Como es sabido, Israel es el único Estado del mundo que tiene licencia para intervenir militarmente en cualquier lugar de Oriente Medio sonde, según él, se jueguen sus intereses vitales. Netanyahu ya ha advertido que no admitirá un Irán nuclear y esto significa que, dados determinados contextos, Israel puede intervenir sobre objetivos iraníes, como ha hecho recientemente en Siria. La estrategia de EEUU hay que verla siempre desde estos supuestos y va encaminado a provocar una crisis política, social y económica que ponga fin al régimen dominante en la antigua Persia. Lo ha hecho muchas veces y sabe cómo hacerlo.

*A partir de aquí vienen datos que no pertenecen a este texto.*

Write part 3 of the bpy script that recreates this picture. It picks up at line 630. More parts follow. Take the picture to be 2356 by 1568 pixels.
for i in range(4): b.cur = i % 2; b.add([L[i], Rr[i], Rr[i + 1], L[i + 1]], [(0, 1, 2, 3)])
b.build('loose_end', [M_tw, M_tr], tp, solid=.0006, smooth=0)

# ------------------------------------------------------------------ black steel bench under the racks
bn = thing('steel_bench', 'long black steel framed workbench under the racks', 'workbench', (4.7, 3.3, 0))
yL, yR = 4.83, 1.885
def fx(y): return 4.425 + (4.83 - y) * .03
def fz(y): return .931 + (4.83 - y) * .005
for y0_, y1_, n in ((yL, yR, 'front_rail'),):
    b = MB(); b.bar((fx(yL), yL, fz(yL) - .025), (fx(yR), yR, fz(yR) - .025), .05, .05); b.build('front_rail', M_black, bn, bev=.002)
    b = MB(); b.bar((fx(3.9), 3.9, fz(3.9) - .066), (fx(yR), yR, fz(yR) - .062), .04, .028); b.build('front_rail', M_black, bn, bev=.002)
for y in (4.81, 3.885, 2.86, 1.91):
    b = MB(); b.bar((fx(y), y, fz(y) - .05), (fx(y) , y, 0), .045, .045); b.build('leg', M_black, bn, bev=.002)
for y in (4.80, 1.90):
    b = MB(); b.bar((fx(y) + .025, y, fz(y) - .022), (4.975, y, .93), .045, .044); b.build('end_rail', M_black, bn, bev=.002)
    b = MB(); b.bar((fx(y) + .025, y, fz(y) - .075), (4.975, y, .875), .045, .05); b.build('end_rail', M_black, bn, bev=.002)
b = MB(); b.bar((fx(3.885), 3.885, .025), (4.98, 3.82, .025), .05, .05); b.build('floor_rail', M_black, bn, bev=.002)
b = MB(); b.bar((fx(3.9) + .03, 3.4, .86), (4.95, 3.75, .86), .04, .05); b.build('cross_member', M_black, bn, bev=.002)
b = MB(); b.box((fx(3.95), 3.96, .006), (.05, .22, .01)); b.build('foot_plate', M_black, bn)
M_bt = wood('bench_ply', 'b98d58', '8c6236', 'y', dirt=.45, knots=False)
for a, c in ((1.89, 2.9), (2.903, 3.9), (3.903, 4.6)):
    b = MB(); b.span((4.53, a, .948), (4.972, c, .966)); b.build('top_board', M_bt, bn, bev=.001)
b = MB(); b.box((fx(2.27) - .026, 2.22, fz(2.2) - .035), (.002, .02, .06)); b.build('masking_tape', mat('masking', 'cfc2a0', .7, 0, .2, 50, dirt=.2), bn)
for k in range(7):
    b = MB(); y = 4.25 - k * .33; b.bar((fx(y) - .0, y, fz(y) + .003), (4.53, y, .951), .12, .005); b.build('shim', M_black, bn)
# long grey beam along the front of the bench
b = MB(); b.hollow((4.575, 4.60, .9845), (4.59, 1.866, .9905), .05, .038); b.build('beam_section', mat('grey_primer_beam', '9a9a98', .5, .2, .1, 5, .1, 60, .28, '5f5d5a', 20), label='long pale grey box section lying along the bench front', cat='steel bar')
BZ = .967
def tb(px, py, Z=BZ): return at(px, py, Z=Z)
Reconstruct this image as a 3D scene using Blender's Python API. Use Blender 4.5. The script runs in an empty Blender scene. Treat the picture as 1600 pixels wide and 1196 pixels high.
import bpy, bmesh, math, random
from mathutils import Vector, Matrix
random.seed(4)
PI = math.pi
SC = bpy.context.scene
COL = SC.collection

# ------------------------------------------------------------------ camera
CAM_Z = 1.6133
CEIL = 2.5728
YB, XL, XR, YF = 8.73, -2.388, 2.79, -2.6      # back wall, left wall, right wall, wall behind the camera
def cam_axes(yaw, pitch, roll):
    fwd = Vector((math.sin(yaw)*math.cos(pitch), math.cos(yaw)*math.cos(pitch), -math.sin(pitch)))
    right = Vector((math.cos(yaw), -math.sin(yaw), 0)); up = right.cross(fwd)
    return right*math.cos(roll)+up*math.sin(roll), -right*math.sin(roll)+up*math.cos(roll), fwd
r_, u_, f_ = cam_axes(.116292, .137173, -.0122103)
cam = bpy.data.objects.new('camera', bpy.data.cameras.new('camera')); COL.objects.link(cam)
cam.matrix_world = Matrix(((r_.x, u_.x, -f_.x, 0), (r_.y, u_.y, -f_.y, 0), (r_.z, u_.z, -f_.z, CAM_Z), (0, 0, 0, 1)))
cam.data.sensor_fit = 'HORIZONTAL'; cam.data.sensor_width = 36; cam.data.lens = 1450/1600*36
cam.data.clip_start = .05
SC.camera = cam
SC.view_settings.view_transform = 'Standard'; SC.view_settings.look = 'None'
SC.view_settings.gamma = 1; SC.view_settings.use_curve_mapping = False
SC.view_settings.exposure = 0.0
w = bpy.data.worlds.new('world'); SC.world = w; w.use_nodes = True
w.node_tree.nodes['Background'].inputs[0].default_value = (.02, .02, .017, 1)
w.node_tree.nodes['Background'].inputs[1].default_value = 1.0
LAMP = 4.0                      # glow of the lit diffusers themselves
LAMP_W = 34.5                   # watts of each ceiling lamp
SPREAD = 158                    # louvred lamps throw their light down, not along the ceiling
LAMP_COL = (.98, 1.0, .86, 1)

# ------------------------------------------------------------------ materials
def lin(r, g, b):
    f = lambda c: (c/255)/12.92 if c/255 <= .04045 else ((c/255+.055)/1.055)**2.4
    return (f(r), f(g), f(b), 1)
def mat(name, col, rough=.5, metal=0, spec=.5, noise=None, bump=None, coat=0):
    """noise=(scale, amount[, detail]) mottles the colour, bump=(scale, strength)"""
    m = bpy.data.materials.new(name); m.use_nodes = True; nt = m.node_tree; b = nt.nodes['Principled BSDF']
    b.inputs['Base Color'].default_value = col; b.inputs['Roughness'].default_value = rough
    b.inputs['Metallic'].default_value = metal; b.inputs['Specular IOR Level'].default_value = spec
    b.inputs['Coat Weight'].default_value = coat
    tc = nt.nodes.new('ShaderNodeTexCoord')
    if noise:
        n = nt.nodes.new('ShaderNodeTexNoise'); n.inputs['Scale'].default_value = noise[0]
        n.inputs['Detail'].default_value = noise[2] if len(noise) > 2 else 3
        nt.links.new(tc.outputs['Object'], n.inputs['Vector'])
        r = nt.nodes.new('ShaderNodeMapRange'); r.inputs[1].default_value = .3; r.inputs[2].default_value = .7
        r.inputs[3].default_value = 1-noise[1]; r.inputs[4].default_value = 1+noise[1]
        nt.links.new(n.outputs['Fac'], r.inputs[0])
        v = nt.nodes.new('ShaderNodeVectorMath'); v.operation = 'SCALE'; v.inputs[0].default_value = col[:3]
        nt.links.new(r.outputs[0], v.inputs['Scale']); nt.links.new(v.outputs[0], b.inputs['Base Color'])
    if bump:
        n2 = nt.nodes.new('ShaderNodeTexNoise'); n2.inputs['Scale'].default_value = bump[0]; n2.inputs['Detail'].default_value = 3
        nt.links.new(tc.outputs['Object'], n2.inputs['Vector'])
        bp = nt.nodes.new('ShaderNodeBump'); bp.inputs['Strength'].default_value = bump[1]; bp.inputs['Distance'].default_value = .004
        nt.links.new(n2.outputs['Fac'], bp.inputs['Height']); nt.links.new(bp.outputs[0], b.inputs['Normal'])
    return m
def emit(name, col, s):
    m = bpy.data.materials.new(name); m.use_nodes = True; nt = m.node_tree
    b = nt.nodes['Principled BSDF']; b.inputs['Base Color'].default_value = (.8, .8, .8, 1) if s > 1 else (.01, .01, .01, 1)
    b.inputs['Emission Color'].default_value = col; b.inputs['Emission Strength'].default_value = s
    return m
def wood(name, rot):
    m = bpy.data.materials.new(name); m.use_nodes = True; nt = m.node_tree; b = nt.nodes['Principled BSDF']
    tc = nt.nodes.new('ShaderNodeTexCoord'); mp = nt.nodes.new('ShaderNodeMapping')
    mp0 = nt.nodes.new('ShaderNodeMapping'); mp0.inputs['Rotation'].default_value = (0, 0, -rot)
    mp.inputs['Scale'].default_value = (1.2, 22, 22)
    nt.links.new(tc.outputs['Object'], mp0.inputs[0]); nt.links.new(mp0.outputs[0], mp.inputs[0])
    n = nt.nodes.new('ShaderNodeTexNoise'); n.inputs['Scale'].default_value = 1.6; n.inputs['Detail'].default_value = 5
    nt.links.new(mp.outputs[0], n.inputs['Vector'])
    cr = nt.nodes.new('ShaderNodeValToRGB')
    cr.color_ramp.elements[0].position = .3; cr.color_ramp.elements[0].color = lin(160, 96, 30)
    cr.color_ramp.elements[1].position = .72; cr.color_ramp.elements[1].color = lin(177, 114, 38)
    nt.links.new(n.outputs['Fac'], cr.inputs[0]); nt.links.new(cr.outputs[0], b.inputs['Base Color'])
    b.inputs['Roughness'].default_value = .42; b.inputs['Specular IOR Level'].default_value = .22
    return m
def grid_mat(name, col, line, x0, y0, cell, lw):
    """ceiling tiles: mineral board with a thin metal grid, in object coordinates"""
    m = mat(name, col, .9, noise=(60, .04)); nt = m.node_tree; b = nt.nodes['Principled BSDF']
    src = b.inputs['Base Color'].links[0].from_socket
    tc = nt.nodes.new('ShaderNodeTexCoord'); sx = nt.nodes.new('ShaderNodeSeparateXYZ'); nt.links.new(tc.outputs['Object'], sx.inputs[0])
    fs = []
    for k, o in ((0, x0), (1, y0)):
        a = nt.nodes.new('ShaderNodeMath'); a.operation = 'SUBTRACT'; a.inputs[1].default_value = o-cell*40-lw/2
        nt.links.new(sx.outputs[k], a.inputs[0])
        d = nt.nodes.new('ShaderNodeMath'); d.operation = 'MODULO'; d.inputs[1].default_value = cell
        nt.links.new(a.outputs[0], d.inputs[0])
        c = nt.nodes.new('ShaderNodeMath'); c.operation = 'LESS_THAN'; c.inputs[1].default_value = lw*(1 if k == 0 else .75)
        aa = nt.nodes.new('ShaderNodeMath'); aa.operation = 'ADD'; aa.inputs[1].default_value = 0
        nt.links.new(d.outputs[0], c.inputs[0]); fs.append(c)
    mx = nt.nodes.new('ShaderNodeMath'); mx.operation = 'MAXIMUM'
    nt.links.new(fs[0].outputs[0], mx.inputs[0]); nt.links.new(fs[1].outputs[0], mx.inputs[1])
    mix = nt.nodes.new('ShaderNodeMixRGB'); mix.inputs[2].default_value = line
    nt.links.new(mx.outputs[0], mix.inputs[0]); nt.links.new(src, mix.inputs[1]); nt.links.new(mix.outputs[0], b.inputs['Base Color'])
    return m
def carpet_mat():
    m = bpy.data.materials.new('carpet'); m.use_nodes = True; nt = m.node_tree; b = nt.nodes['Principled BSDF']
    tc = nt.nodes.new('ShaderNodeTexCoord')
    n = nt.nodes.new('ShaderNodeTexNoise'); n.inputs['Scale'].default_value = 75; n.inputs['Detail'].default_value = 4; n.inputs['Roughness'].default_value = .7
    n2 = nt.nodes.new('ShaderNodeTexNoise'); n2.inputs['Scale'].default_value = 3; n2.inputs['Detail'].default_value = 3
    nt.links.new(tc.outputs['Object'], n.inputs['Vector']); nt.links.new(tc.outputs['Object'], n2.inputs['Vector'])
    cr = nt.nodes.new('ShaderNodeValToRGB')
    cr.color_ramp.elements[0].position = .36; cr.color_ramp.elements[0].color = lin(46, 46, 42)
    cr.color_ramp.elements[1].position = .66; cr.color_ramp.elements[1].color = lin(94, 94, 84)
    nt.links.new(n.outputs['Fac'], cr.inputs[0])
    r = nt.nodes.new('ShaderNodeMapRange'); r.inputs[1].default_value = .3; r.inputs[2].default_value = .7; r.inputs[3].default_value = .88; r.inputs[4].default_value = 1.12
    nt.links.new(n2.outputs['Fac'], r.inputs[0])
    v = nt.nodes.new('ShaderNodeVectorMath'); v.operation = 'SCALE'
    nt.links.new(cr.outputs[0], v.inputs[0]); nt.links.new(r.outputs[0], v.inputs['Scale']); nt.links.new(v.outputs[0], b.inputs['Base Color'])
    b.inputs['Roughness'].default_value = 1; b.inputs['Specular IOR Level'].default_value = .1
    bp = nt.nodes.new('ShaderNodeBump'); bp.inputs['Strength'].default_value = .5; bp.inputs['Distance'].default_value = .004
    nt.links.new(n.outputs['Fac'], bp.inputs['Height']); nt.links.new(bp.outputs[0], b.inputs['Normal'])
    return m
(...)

¿Qué papel juega la Unión Europea en este mundo que cambia aceleradamente? Poco o nada. Lo primero que falta es una decisión política. ¿Está de acuerdo con ser parte y actor de un mundo multipolar en gestación o va a seguir presa de unos viejos supuestos como los de la OTAN que han perdido su razón de ser y ya no definen el mundo que viene? Lo que sabemos no dice mucho de la dignidad de la UE como actor internacional. Donald Trump lo dice claro y no se le quiere escuchar: los intereses estratégicos norteamericanos están dirigidos a contener, frenar e impedir que China se convierta en un actor que dispute la hegemonía norteamericana en el hemisferio occidental.
Esos son sus intereses y a ellos se tienen que subordinar sus aliados, hasta el punto que ha avisado que está dispuesto a abandonar la OTAN y que los europeos se ocupen de su propia defensa. Es algo más que una bravata y la reacción de UE es débil, incoherente y sin capacidad para definir en qué consiste realmente su llamada autonomía estratégica. Aquí tampoco hay que engañarse, la «vieja-nueva» Europa, es decir, los países del Este, son aliados estratégicos de EEUU y hacen del enemigo ruso su identidad y el fundamento de su política exterior. El tipo de Europa (los norteamericanos siempre estuvieron por la ampliación al Este) que se está construyendo les beneficia, la hacen girar más a la derecha, promueven política económicas fuertemente neoliberales y hacen de su pertenencia a la OTAN la razón de ser que impide un acuerdo en serio con Rusia. Paradójicamente, esto se tiende a olvidar, son los más interesados a un entendimiento con China y formar parte de la nueva Ruta de la Seda defendida por el viejo imperio del centro.
Espero que, cuando termine este ciclo electoral, podamos discutir de geopolítica en serio. Quien piense que vamos a tener por delante cuatro años de armonioso gobierno del PSOE no debería de olvidar que vivimos una etapa de anormalidad, de excepción y transición donde lo viejo no acaba de morir y lo nuevo no acaba de nacer. Una cosa es segura: retorna el conflicto, retorna la guerra y retorna un mundo ancho y ajeno marcado por una crisis ecológico social de grandes dimensiones.